### DATA BLOCK:
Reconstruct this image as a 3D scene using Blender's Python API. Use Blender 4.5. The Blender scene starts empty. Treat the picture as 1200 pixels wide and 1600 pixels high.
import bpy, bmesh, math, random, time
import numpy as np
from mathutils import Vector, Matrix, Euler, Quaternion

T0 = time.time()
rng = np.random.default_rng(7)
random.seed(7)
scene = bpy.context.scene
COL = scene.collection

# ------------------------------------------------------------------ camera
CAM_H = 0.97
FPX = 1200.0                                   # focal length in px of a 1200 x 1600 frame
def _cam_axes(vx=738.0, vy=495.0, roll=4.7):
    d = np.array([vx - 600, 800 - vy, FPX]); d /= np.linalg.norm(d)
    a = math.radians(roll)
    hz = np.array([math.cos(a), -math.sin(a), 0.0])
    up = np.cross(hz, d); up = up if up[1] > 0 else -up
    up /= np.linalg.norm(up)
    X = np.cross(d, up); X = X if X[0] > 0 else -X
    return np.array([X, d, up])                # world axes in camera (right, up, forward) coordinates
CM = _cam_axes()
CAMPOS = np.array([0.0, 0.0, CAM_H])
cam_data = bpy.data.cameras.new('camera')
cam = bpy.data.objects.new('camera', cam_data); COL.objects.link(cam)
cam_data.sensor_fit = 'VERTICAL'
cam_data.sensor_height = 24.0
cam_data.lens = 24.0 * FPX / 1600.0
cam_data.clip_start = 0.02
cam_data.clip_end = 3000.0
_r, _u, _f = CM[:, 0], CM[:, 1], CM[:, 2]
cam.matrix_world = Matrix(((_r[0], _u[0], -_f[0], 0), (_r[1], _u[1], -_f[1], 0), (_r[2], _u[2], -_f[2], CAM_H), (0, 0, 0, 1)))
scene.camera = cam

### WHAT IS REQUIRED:
The required output is the exact run of lines from the beginning of the listing above to the line that contains "COL = scene.collection", inclusive of both.

### RESPONSE:
Reconstruct this image as a 3D scene using Blender's Python API. Use Blender 4.5. The Blender scene starts empty. Treat the picture as 1200 pixels wide and 1600 pixels high.
import bpy, bmesh, math, random, time
import numpy as np
from mathutils import Vector, Matrix, Euler, Quaternion

T0 = time.time()
rng = np.random.default_rng(7)
random.seed(7)
scene = bpy.context.scene
COL = scene.collection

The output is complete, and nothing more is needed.